Similarly, industrial automation and robotics companies have shifted from pure mid-cycle businesses toward secular growers. Structural labor shortages in manufacturing (unfilled US manufacturing positions exceeded 400,000 in 2025), combined with falling automation costs and improving AI capabilities, mean that demand for automation solutions is increasingly structural rather than cyclical. Companies like Rockwell Automation and ABB benefit from this shift, though they still retain meaningful cyclical exposure through their end markets.
The opposite shift can also occur. Sub-sectors that were once considered defensive can become more cyclical if their demand drivers change. For example, certain segments of the testing and inspection industry became more cyclical during periods when commodity-related testing (oil and gas, mining) comprised a larger share of revenue. When commodity prices collapsed, those TIC companies experienced revenue declines that their defensive classification would not have predicted.
Practical Implications for Industrials Bankers
The cycle classification has direct consequences for how bankers approach their work.

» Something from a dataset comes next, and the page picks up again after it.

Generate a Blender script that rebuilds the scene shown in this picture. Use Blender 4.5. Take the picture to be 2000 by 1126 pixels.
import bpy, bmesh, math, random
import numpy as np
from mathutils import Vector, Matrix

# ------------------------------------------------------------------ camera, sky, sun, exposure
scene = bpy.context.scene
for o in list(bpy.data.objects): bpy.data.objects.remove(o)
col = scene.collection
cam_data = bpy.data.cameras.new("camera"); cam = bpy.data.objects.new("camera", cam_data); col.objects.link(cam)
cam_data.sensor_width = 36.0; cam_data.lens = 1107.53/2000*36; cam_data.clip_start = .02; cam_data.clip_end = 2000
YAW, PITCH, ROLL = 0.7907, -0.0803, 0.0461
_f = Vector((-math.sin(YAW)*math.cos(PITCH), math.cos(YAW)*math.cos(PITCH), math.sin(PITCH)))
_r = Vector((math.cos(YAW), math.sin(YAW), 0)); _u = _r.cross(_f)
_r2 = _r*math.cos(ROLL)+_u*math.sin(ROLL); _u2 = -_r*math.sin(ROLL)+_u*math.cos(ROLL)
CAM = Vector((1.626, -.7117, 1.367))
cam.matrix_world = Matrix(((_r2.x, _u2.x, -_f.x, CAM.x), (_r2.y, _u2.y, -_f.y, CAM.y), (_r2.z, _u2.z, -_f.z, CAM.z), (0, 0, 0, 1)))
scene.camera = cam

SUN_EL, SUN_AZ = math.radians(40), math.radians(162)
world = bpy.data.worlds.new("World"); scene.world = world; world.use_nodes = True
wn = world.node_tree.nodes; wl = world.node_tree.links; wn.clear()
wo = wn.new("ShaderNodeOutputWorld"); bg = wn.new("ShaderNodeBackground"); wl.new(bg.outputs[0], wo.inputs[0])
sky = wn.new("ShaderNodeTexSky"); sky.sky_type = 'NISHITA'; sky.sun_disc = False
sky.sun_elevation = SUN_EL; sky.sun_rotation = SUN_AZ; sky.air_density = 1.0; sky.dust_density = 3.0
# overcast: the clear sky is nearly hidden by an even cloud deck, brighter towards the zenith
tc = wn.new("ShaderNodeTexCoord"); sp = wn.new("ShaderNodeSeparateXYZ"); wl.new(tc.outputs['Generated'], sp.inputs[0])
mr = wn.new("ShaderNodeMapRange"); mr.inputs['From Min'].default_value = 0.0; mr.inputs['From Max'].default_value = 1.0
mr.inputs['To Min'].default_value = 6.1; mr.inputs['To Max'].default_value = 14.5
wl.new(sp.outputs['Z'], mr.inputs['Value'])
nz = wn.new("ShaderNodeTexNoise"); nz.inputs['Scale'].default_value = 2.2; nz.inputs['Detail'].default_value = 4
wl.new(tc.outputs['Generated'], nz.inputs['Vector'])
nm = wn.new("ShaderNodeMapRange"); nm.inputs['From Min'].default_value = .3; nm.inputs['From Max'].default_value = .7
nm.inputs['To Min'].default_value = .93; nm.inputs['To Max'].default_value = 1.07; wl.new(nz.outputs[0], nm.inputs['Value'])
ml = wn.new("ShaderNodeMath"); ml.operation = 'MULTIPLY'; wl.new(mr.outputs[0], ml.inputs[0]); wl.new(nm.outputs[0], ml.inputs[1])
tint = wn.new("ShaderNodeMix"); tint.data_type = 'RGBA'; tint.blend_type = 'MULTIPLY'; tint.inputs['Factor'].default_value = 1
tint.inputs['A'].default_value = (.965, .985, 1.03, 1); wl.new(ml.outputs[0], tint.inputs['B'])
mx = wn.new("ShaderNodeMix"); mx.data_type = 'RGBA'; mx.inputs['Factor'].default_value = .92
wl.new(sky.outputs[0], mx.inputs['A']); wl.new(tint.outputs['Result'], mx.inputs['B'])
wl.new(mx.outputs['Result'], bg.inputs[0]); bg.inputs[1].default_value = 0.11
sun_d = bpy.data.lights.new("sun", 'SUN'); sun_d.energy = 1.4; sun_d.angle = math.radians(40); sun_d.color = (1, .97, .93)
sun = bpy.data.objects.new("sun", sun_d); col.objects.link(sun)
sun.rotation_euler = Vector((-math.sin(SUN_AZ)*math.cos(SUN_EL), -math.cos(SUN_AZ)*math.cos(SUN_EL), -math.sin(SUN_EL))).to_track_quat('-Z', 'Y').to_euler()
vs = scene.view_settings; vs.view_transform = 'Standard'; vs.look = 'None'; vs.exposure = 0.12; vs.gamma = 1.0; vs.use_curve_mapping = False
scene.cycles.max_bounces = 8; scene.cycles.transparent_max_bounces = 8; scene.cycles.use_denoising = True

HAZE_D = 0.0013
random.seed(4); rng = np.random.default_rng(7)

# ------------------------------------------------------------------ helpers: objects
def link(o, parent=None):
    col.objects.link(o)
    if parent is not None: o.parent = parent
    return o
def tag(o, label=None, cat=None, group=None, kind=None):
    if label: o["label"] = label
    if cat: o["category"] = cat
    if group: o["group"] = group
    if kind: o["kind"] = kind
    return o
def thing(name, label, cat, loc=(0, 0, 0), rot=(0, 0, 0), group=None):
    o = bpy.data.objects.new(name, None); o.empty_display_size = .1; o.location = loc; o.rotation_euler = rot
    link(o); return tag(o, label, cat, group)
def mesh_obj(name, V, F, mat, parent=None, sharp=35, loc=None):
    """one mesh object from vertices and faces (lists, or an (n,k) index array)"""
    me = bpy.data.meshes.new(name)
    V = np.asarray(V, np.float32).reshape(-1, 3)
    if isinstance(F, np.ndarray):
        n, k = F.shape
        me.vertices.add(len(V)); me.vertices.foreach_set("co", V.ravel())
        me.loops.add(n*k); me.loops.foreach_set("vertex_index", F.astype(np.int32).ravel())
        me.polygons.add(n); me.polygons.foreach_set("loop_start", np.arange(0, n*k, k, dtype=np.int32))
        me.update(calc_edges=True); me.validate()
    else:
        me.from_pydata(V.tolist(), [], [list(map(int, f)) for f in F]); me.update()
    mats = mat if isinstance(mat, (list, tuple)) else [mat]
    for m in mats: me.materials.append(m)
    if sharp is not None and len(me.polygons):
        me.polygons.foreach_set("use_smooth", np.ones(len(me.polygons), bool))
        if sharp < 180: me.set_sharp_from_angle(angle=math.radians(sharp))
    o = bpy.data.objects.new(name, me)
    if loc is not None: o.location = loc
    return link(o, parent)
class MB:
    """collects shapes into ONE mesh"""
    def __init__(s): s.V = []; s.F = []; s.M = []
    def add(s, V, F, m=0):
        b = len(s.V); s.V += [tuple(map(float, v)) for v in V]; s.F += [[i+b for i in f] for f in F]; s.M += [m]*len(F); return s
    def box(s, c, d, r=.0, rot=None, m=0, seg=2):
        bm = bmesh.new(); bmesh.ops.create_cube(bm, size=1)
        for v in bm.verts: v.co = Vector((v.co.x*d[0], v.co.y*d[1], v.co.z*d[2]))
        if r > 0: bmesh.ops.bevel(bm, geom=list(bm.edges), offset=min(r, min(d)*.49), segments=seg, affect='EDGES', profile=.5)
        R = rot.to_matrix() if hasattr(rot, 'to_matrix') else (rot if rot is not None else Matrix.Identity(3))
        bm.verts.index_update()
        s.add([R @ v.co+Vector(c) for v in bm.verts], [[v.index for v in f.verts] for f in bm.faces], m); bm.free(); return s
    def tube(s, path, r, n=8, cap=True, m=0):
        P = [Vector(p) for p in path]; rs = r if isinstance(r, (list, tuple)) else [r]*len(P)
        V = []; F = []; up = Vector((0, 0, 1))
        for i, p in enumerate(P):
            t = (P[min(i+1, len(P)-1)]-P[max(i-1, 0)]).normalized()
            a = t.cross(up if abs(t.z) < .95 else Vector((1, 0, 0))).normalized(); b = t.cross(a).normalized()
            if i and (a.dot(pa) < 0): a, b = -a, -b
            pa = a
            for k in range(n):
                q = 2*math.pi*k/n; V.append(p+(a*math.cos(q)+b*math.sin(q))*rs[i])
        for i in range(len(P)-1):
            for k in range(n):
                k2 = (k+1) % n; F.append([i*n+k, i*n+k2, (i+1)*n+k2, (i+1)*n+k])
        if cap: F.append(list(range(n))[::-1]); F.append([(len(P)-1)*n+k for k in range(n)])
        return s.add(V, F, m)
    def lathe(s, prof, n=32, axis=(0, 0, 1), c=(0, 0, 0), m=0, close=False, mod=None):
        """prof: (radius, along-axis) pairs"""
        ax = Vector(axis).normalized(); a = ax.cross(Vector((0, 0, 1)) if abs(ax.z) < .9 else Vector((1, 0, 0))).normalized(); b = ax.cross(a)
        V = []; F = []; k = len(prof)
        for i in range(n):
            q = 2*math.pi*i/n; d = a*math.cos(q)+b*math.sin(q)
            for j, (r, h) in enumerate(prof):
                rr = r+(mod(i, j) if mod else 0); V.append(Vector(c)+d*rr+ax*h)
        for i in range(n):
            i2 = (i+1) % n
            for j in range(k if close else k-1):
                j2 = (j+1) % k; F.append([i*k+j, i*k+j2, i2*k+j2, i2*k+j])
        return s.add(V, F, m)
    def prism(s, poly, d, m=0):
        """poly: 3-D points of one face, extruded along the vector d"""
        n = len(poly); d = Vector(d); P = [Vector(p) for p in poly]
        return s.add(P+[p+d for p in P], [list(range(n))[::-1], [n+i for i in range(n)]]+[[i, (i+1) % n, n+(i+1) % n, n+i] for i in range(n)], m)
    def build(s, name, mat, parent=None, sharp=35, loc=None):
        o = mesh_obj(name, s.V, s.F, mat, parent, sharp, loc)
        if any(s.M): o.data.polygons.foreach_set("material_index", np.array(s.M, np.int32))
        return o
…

Valuation. Early and mid-cycle sub-sectors require aggressive normalization because trailing earnings may be far from mid-cycle levels. Defensive sub-sectors need minimal normalization because their earnings are already relatively stable through cycles.
Deal timing. The best time to sell a cyclical business is when earnings are at or near peak levels, allowing the seller to capture a full multiple on strong EBITDA. The best time to buy is at a cyclical trough when depressed earnings create lower absolute valuations. Bankers who understand cycle positioning can advise clients on optimal timing.
Buyer suitability. PE sponsors must be careful about leverage levels when acquiring mid-cycle businesses because a cyclical downturn can push leverage ratios from manageable (3-4x) to dangerous (6-7x+) as EBITDA compresses. Defensive sub-sectors can support higher leverage at acquisition because their earnings are more stable. This is why waste services and business services roll-ups can support 5-6x leverage while cyclical machinery companies are typically levered at only 2-3x.
Comp set construction. When building trading or transaction comparables, bankers must ensure they are comparing companies at similar points in their respective cycles. Comparing a building products company at peak earnings to one at mid-cycle will produce misleading relative valuations. The best practice is to normalize all companies in the comp set to mid-cycle earnings before calculating multiples, but this requires knowing each company's cycle positioning.
M&A pipeline management. Understanding cycle positioning helps senior bankers manage their pitch pipeline. In the early stages of an economic recovery, sell-side opportunities emerge first in building products and residential construction. As the recovery matures, capital goods and machinery companies become more attractive sellers because their earnings have recovered to levels that support attractive transaction values. Defensive sub-sectors provide year-round deal flow because their earnings do not require cycle-based timing to look favorable.